Abstract

We discuss the freedom available in hybrid loop quantum cosmology to define canonical variables for the matter content and investigate whether this can be used to derive a quantum field theory with good properties for the matter sector. We study a primordial, inflationary, cosmological spacetime with inhomogeneous perturbations at lowest nontrivial order, and focus our attention on the contribution of minimally coupled fermionic perturbations of Dirac type. Within the framework of the hybrid quantization, we analyze the different possible separations of the homogeneous background and the inhomogeneous perturbations, by means of canonical transformations that mix the two separated sectors. These possibilities provide a family of sets of annihilation and creationlike fermionic variables, each of them with a different associated contribution to the total Hamiltonian. In all cases, imposing the quantum constraints and introducing a Born-Oppenheimer approximation, one can derive a Schr\"odinger equation for the fermionic part of the wave functions. The resulting evolution turns out to be generated, for each of the allowed choices of variables, by a version of the fermionic contribution to the Hamiltonian which is obtained by evaluating all the dependence on the homogeneous geometry at quantum expectation values.
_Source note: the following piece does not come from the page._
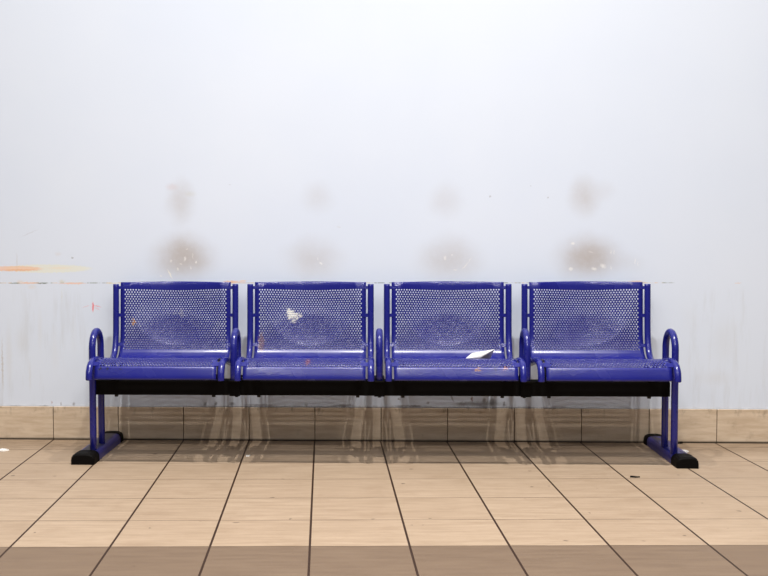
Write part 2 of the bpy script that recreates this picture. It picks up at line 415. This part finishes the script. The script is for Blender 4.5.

This equation contains a term that encodes the backreaction of the fermionic perturbations on the quantum dynamics of the homogeneous sector. We analyze this backreaction by solving the associated Heisenberg evolution of the fermionic annihilation and creation operators. Then, we identify the conditions that the choice of those operators must satisfy in order to lead to a finite backreaction. Finally, we discuss further restrictions on this choice so that the fermionic Hamiltonian that dictates the Schr\"odinger dynamics is densely defined in Fock space.